From the first line of the data below, copy each line up to the one containing "COL = SC.collection", and include that line too.

>> begin Supplied data

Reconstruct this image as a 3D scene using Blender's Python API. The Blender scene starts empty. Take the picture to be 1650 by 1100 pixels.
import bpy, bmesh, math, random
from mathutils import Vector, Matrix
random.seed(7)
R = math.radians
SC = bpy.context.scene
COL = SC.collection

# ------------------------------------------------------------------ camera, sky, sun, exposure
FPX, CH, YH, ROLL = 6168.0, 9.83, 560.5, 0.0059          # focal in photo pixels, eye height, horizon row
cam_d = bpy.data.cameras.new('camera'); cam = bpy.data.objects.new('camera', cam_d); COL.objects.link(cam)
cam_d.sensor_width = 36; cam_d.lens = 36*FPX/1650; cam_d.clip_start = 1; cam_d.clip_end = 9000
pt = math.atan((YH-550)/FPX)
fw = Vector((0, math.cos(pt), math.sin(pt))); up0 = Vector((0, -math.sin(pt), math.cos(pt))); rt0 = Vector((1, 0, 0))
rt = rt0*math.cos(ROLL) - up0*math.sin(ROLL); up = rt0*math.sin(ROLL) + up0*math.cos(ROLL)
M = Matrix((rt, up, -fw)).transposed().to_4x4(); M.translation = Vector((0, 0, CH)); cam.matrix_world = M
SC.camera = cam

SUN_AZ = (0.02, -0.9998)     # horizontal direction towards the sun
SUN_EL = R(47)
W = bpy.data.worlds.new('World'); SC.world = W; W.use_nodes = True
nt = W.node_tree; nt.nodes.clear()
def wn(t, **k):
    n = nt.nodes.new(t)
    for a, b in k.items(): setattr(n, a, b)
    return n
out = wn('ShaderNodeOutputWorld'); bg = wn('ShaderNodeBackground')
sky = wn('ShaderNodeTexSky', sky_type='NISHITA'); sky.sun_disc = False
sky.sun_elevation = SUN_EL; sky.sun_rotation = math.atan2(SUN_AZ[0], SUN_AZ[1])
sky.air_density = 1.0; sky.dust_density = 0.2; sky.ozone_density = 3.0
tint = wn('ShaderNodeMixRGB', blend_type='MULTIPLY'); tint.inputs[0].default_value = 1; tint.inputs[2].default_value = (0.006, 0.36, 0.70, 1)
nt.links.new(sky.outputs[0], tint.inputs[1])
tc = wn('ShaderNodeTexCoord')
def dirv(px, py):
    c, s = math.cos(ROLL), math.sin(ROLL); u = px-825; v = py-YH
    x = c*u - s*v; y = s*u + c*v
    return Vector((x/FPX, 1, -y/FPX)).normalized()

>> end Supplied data

Result of this task:
Reconstruct this image as a 3D scene using Blender's Python API. The Blender scene starts empty. Take the picture to be 1650 by 1100 pixels.
import bpy, bmesh, math, random
from mathutils import Vector, Matrix
random.seed(7)
R = math.radians
SC = bpy.context.scene
COL = SC.collection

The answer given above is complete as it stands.